Peng Li¹Xianzhe Luo^2*Pengyu Wang²Kai Wang²Yue Du²Qiang Zhang²

• ¹Shanxi Lu 'an Mining (Group) limited liability company ancient city coal mine, Changzhi, China
• ²State Key Laboratory of Deep Geotechnical Mechanics and Underground Engineering, China University of Mining and Technology, Xuzhou, China

In order to elucidate the mechanism of carbon nanotubes (CNTs) in cementitious materials and their effects on microstructural and mechanical properties, this study combines in-house experiments with PFC 2D particle flow numerical simulations to systematically analyse the macromicro-mechanical behaviours of the grouted nodular bodies under different CNTs concentrations. Uniaxial compression tests were carried out on specimens constructed from crushed aggregate with a fractal dimension of 2.415, and the results showed that CNTs incorporation significantly enhanced the compressive strength and strain capacity of the nodules, with the optimal performance at a concentration of 0.05% CNTs, and the peak strength and peak strain were increased by 14.9% and 9.7% compared with those of the unincorporated specimens, respectively. Numerical simulation results showed that the maximum deviation of peak strength and strain between simulation and test was 2.01% and 2.96%, respectively, which verified the reliability of the model.

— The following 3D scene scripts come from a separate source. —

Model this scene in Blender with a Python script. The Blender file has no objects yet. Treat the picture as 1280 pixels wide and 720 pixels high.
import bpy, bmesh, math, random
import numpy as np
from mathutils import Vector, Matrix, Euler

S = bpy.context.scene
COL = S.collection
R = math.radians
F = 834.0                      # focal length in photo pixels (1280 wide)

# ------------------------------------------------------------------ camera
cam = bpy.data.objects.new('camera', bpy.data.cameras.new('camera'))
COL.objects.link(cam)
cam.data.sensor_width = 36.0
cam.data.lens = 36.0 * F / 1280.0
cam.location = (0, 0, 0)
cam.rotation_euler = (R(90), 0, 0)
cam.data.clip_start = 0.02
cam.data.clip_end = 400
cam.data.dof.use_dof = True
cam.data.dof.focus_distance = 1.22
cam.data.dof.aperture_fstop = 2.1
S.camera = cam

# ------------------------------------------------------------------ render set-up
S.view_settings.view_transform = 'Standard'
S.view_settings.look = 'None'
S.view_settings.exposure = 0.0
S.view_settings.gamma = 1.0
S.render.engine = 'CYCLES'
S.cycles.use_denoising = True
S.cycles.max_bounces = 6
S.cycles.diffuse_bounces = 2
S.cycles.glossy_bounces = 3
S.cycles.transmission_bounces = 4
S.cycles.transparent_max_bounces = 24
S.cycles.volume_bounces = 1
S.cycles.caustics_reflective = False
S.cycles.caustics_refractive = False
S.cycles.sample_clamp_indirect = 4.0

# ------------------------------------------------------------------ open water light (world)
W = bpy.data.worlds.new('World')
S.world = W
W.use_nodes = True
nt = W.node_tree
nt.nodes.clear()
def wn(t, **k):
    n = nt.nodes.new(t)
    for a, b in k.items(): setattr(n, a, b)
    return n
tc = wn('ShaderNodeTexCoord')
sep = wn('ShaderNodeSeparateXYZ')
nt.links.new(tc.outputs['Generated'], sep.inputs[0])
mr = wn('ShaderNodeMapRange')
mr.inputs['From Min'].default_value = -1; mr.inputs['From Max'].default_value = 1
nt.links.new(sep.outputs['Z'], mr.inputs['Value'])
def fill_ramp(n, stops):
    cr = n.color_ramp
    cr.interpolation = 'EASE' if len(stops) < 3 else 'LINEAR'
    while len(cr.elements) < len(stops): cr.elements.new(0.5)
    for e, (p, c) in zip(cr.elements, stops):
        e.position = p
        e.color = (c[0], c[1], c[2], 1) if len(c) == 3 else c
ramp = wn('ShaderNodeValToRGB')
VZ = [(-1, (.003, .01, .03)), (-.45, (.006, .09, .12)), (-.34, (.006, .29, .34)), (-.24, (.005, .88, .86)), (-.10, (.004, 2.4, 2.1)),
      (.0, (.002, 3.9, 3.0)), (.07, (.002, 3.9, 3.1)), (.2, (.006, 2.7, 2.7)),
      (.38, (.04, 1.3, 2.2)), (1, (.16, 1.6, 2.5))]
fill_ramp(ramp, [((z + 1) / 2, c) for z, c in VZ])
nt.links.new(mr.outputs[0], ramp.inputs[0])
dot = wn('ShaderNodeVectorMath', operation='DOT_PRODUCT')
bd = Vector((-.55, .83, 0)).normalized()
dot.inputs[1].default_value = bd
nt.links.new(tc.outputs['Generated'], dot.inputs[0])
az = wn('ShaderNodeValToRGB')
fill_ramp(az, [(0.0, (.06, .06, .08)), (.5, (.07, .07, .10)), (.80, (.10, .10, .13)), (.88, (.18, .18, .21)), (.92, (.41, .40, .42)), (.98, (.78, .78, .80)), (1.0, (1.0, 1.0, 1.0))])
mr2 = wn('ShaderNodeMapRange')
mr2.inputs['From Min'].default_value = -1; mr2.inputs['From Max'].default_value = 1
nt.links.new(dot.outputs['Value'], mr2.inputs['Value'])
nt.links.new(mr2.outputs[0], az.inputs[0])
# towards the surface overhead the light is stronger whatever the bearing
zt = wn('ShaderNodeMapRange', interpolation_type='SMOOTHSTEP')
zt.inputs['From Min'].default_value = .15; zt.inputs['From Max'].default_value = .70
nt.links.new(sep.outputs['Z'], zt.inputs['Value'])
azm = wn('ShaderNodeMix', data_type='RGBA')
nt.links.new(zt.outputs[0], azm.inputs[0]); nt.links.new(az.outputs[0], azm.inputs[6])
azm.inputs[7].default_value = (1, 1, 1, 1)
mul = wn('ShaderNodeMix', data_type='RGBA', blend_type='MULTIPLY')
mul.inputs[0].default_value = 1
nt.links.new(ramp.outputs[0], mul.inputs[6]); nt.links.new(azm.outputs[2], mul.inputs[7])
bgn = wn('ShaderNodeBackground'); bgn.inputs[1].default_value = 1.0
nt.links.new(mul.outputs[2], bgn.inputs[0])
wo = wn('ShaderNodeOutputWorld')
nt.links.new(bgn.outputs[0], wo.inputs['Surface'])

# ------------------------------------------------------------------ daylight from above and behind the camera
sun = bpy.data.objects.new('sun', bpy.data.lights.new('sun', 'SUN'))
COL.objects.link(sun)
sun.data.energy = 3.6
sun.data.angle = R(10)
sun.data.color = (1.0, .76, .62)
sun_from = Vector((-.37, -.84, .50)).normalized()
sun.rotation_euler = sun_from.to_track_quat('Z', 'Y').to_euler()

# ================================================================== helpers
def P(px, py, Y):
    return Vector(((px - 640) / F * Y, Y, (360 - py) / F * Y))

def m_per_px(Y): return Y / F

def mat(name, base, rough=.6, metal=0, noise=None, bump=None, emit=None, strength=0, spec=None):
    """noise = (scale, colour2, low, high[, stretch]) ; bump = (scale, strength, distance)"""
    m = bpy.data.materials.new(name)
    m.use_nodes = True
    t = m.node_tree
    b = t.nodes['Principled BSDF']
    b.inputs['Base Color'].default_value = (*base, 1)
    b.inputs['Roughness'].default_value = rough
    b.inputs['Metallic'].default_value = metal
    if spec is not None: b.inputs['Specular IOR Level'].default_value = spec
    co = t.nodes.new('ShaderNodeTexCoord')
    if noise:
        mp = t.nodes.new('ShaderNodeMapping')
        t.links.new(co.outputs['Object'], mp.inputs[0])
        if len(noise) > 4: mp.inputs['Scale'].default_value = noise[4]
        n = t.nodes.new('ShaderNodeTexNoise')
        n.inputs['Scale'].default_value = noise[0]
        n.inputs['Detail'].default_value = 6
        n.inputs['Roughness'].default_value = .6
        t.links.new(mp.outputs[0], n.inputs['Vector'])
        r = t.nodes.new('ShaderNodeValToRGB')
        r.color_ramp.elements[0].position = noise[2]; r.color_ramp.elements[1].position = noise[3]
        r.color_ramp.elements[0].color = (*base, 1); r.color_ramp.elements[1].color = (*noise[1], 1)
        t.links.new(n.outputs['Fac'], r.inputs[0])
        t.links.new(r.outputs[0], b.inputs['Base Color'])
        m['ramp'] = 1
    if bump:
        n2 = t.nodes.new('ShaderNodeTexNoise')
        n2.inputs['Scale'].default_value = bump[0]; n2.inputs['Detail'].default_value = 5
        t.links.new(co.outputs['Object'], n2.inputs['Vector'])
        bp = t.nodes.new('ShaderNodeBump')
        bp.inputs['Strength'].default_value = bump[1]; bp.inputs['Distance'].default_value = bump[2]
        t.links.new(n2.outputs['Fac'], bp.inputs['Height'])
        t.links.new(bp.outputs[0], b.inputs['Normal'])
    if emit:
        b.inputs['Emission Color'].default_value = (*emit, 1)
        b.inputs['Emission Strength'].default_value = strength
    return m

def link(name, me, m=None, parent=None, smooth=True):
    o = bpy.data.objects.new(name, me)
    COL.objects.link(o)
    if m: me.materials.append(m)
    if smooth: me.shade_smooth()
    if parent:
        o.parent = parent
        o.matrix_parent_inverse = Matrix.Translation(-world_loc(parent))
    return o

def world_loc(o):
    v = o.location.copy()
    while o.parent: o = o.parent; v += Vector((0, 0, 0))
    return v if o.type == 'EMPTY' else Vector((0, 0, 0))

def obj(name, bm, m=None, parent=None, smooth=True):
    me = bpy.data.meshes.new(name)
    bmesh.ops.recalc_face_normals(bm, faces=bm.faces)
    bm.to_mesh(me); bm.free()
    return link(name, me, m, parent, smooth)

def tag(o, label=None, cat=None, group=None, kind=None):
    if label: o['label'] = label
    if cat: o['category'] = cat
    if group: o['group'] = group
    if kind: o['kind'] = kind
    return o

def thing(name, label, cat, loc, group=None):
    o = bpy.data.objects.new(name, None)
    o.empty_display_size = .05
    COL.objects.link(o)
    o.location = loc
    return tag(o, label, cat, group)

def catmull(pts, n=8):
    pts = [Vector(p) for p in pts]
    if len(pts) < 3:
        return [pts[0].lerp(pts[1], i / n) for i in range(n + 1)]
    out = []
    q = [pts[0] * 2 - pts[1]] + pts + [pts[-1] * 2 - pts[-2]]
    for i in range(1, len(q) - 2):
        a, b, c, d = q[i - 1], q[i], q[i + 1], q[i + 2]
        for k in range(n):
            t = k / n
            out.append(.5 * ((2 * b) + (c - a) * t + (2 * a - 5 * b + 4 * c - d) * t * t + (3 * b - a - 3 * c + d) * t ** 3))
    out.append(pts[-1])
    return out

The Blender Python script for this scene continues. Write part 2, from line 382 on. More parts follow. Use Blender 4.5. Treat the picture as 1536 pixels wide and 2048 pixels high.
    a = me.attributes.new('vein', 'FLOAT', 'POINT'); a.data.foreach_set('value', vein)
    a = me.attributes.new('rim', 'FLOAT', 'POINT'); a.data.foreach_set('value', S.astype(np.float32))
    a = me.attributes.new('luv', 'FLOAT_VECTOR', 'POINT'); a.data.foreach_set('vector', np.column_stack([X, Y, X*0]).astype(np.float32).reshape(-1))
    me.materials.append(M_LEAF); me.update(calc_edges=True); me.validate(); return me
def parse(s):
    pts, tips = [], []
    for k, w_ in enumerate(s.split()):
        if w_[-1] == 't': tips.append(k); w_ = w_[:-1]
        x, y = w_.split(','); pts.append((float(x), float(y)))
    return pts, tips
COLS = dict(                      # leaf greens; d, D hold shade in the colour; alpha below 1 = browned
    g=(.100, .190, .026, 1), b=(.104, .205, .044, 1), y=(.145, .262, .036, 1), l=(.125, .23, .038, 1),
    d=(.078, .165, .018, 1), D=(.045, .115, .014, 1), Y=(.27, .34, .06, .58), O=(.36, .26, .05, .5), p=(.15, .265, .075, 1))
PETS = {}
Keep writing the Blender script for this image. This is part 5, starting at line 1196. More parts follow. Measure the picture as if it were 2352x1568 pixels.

Microanalysis showed that 0.05% CNTs optimised the crack extension path and force chain distribution by enhancing the bonding force at the cemented particle-aggregate interface, and inhibited the penetration of shear cracks, while too high a concentration (e.g., 0.15%) weakened the interface due to the agglomeration of CNTs, which exacerbated the force chain rupture and structural instability.This study reveals the regulation mechanism of CNTs concentration on the mechanical properties of the grouted rock body, which provides a theoretical basis for the efficient reinforcement of the crushed surrounding rock in engineering.